[Description of the task] Copy out each line of the material below with no changes.

[start of Recorded data]

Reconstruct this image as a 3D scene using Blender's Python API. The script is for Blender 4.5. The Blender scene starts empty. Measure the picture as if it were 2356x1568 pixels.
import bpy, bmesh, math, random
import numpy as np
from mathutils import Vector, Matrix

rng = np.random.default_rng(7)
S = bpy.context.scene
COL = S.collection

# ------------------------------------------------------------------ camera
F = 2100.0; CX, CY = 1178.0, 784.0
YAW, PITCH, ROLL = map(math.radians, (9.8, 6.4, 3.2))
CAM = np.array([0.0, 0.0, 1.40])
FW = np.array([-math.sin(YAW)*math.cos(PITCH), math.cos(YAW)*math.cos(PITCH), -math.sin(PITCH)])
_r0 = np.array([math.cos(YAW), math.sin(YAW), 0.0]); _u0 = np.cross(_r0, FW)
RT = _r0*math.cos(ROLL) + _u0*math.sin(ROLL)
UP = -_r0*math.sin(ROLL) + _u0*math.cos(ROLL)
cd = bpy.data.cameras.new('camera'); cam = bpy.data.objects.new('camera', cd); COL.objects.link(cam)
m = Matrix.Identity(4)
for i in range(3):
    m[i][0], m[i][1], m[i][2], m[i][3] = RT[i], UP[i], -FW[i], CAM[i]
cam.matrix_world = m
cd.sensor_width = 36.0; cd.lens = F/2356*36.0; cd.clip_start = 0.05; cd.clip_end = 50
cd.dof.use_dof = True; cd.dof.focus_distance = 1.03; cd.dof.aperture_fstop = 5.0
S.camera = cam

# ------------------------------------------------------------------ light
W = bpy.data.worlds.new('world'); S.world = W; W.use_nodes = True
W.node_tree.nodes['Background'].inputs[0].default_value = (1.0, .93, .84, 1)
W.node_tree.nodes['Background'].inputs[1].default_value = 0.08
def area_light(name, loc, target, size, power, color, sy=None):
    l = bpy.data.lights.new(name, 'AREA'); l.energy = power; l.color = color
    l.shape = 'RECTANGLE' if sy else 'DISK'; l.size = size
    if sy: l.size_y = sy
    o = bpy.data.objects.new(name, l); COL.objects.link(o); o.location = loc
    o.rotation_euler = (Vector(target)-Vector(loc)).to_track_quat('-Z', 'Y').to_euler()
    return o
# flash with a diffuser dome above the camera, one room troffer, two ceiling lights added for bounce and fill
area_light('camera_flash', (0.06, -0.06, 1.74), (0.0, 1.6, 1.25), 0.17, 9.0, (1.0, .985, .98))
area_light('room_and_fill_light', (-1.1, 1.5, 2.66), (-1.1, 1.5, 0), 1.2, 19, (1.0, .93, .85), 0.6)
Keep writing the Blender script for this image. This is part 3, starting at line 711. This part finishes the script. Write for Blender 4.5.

[end of Recorded data]

[The answer]
Reconstruct this image as a 3D scene using Blender's Python API. The script is for Blender 4.5. The Blender scene starts empty. Measure the picture as if it were 2356x1568 pixels.
import bpy, bmesh, math, random
import numpy as np
from mathutils import Vector, Matrix

rng = np.random.default_rng(7)
S = bpy.context.scene
COL = S.collection

# ------------------------------------------------------------------ camera
F = 2100.0; CX, CY = 1178.0, 784.0
YAW, PITCH, ROLL = map(math.radians, (9.8, 6.4, 3.2))
CAM = np.array([0.0, 0.0, 1.40])
FW = np.array([-math.sin(YAW)*math.cos(PITCH), math.cos(YAW)*math.cos(PITCH), -math.sin(PITCH)])
_r0 = np.array([math.cos(YAW), math.sin(YAW), 0.0]); _u0 = np.cross(_r0, FW)
RT = _r0*math.cos(ROLL) + _u0*math.sin(ROLL)
UP = -_r0*math.sin(ROLL) + _u0*math.cos(ROLL)
cd = bpy.data.cameras.new('camera'); cam = bpy.data.objects.new('camera', cd); COL.objects.link(cam)
m = Matrix.Identity(4)
for i in range(3):
    m[i][0], m[i][1], m[i][2], m[i][3] = RT[i], UP[i], -FW[i], CAM[i]
cam.matrix_world = m
cd.sensor_width = 36.0; cd.lens = F/2356*36.0; cd.clip_start = 0.05; cd.clip_end = 50
cd.dof.use_dof = True; cd.dof.focus_distance = 1.03; cd.dof.aperture_fstop = 5.0
S.camera = cam

# ------------------------------------------------------------------ light
W = bpy.data.worlds.new('world'); S.world = W; W.use_nodes = True
W.node_tree.nodes['Background'].inputs[0].default_value = (1.0, .93, .84, 1)
W.node_tree.nodes['Background'].inputs[1].default_value = 0.08
def area_light(name, loc, target, size, power, color, sy=None):
    l = bpy.data.lights.new(name, 'AREA'); l.energy = power; l.color = color
    l.shape = 'RECTANGLE' if sy else 'DISK'; l.size = size
    if sy: l.size_y = sy
    o = bpy.data.objects.new(name, l); COL.objects.link(o); o.location = loc
    o.rotation_euler = (Vector(target)-Vector(loc)).to_track_quat('-Z', 'Y').to_euler()
    return o
# flash with a diffuser dome above the camera, one room troffer, two ceiling lights added for bounce and fill
area_light('camera_flash', (0.06, -0.06, 1.74), (0.0, 1.6, 1.25), 0.17, 9.0, (1.0, .985, .98))
area_light('room_and_fill_light', (-1.1, 1.5, 2.66), (-1.1, 1.5, 0), 1.2, 19, (1.0, .93, .85), 0.6)
Keep writing the Blender script for this image. This is part 3, starting at line 711. This part finishes the script. Write for Blender 4.5.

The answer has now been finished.